(AIM) Reproduce verbatim the lines up to and including the one with "Matrix.Translation((0,0,.008)); return o", starting from the first.

* start GIVEN INFORMATION *

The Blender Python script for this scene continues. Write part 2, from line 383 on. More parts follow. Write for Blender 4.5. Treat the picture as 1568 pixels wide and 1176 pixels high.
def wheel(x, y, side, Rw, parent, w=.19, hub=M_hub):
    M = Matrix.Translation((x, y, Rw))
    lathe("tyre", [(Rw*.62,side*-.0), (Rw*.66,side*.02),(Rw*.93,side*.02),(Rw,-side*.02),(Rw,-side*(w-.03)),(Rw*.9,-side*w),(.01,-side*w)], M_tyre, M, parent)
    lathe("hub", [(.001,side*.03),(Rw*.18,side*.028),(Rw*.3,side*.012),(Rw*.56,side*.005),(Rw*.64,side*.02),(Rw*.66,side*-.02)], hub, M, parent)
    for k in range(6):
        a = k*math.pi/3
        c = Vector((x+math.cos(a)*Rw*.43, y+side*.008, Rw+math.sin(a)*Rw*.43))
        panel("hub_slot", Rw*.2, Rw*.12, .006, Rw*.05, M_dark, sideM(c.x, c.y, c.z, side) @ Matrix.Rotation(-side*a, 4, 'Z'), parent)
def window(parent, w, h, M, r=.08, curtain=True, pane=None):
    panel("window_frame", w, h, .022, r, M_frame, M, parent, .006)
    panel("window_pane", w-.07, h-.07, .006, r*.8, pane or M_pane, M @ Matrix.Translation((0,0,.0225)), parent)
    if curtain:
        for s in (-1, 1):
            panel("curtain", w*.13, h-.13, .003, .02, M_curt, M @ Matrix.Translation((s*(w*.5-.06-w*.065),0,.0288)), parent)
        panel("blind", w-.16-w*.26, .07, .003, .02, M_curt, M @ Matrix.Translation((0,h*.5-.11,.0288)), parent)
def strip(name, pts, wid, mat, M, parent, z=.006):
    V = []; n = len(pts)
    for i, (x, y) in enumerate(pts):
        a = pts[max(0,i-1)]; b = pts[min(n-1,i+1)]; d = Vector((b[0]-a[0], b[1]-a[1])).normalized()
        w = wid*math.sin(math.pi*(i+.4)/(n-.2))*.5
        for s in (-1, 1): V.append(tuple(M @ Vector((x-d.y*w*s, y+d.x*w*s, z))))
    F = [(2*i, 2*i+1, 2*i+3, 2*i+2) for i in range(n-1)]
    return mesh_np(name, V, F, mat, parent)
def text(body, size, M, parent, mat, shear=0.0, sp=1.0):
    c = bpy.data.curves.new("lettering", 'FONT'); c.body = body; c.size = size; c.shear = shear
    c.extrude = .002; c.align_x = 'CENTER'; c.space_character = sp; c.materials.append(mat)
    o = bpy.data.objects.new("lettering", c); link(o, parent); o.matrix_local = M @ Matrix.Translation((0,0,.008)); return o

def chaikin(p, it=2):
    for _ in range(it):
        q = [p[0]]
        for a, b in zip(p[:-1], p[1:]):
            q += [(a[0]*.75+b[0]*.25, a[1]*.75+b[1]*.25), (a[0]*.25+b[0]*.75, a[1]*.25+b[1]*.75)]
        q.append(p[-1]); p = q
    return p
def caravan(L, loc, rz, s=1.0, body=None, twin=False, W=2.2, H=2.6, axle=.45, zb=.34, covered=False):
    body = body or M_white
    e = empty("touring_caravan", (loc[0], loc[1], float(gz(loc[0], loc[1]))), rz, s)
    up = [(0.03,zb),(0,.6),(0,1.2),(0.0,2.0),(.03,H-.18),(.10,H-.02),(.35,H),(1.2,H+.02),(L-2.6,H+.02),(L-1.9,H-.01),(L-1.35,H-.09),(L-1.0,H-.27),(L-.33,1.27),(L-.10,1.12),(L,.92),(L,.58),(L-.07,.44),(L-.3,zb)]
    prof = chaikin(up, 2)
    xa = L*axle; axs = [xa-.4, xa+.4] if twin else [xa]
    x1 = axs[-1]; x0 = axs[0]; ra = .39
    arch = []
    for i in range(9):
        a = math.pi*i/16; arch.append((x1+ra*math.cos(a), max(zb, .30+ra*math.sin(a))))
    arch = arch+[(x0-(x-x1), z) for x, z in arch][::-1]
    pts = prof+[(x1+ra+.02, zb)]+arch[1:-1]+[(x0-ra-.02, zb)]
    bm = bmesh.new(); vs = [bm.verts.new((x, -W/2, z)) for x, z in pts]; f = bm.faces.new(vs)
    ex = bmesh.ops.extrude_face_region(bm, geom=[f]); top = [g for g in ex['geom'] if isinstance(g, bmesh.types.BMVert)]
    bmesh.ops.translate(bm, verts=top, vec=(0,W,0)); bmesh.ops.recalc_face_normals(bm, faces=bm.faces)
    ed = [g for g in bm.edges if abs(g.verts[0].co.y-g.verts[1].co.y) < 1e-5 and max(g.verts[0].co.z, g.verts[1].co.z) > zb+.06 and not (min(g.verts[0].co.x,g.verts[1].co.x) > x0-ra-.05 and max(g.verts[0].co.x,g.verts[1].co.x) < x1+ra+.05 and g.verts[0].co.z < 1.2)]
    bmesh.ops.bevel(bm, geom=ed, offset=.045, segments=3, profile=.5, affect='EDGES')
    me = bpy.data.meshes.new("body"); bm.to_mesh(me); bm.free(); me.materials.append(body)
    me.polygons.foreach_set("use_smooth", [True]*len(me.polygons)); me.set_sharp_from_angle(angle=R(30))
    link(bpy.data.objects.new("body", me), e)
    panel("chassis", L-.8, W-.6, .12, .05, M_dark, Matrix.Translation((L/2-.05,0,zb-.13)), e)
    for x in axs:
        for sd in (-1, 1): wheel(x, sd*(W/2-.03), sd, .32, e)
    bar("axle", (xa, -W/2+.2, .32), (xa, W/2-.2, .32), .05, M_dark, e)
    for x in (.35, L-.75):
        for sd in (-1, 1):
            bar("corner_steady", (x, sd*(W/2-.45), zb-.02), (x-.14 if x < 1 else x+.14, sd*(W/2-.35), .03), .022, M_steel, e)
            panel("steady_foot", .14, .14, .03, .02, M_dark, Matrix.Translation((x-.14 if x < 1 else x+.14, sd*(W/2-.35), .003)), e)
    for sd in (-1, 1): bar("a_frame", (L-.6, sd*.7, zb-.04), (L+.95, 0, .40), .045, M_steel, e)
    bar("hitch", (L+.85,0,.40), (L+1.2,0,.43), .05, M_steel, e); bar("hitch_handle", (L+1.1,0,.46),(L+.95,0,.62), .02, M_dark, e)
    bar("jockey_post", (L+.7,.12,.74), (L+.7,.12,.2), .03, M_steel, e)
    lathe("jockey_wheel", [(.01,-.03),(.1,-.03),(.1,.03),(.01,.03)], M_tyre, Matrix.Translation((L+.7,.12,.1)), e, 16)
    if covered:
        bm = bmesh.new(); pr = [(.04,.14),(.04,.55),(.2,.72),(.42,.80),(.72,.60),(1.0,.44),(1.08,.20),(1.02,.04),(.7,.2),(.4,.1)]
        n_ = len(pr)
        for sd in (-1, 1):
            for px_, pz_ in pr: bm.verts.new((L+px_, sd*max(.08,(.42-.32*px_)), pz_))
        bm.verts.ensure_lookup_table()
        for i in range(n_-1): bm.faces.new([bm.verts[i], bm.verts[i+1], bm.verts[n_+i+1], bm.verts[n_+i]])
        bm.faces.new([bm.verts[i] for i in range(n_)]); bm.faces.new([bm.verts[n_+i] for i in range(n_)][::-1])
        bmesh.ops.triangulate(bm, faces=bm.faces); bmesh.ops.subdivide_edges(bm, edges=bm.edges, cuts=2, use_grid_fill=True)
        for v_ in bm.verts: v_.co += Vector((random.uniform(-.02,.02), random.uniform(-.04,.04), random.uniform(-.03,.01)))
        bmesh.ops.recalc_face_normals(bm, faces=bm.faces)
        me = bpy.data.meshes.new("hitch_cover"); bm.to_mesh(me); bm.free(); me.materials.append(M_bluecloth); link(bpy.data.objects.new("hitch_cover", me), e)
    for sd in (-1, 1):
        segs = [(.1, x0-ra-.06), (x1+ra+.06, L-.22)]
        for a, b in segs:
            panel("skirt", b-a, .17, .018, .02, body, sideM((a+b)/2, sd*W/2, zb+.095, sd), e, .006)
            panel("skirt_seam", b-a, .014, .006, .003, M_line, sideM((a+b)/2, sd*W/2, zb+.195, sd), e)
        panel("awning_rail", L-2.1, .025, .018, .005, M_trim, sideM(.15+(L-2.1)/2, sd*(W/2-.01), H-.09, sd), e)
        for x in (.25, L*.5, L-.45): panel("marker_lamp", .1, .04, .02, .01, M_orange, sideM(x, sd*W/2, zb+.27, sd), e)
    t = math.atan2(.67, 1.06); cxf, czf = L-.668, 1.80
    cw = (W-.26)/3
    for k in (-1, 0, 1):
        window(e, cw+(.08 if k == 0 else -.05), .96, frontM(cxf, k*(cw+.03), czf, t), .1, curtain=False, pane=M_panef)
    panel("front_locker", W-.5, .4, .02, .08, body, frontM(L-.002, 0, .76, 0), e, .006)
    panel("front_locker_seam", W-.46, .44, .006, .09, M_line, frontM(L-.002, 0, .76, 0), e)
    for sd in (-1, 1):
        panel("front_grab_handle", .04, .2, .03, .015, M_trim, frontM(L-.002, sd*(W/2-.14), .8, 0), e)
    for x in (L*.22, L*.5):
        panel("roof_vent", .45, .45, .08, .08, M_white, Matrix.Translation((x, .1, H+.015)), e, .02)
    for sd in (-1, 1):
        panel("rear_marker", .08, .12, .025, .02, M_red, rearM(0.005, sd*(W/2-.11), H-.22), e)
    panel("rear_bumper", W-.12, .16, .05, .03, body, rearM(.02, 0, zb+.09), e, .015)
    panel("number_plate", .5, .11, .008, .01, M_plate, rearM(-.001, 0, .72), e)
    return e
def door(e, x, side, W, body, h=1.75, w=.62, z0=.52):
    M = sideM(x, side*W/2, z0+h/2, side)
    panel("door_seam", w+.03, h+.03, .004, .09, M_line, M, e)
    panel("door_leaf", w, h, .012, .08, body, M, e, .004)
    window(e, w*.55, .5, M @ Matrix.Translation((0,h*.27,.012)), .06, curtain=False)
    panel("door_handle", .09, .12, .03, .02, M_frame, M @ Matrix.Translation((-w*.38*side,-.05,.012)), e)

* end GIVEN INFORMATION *

(ANSWER)
The Blender Python script for this scene continues. Write part 2, from line 383 on. More parts follow. Write for Blender 4.5. Treat the picture as 1568 pixels wide and 1176 pixels high.
def wheel(x, y, side, Rw, parent, w=.19, hub=M_hub):
    M = Matrix.Translation((x, y, Rw))
    lathe("tyre", [(Rw*.62,side*-.0), (Rw*.66,side*.02),(Rw*.93,side*.02),(Rw,-side*.02),(Rw,-side*(w-.03)),(Rw*.9,-side*w),(.01,-side*w)], M_tyre, M, parent)
    lathe("hub", [(.001,side*.03),(Rw*.18,side*.028),(Rw*.3,side*.012),(Rw*.56,side*.005),(Rw*.64,side*.02),(Rw*.66,side*-.02)], hub, M, parent)
    for k in range(6):
        a = k*math.pi/3
        c = Vector((x+math.cos(a)*Rw*.43, y+side*.008, Rw+math.sin(a)*Rw*.43))
        panel("hub_slot", Rw*.2, Rw*.12, .006, Rw*.05, M_dark, sideM(c.x, c.y, c.z, side) @ Matrix.Rotation(-side*a, 4, 'Z'), parent)
def window(parent, w, h, M, r=.08, curtain=True, pane=None):
    panel("window_frame", w, h, .022, r, M_frame, M, parent, .006)
    panel("window_pane", w-.07, h-.07, .006, r*.8, pane or M_pane, M @ Matrix.Translation((0,0,.0225)), parent)
    if curtain:
        for s in (-1, 1):
            panel("curtain", w*.13, h-.13, .003, .02, M_curt, M @ Matrix.Translation((s*(w*.5-.06-w*.065),0,.0288)), parent)
        panel("blind", w-.16-w*.26, .07, .003, .02, M_curt, M @ Matrix.Translation((0,h*.5-.11,.0288)), parent)
def strip(name, pts, wid, mat, M, parent, z=.006):
    V = []; n = len(pts)
    for i, (x, y) in enumerate(pts):
        a = pts[max(0,i-1)]; b = pts[min(n-1,i+1)]; d = Vector((b[0]-a[0], b[1]-a[1])).normalized()
        w = wid*math.sin(math.pi*(i+.4)/(n-.2))*.5
        for s in (-1, 1): V.append(tuple(M @ Vector((x-d.y*w*s, y+d.x*w*s, z))))
    F = [(2*i, 2*i+1, 2*i+3, 2*i+2) for i in range(n-1)]
    return mesh_np(name, V, F, mat, parent)
def text(body, size, M, parent, mat, shear=0.0, sp=1.0):
    c = bpy.data.curves.new("lettering", 'FONT'); c.body = body; c.size = size; c.shear = shear
    c.extrude = .002; c.align_x = 'CENTER'; c.space_character = sp; c.materials.append(mat)
    o = bpy.data.objects.new("lettering", c); link(o, parent); o.matrix_local = M @ Matrix.Translation((0,0,.008)); return o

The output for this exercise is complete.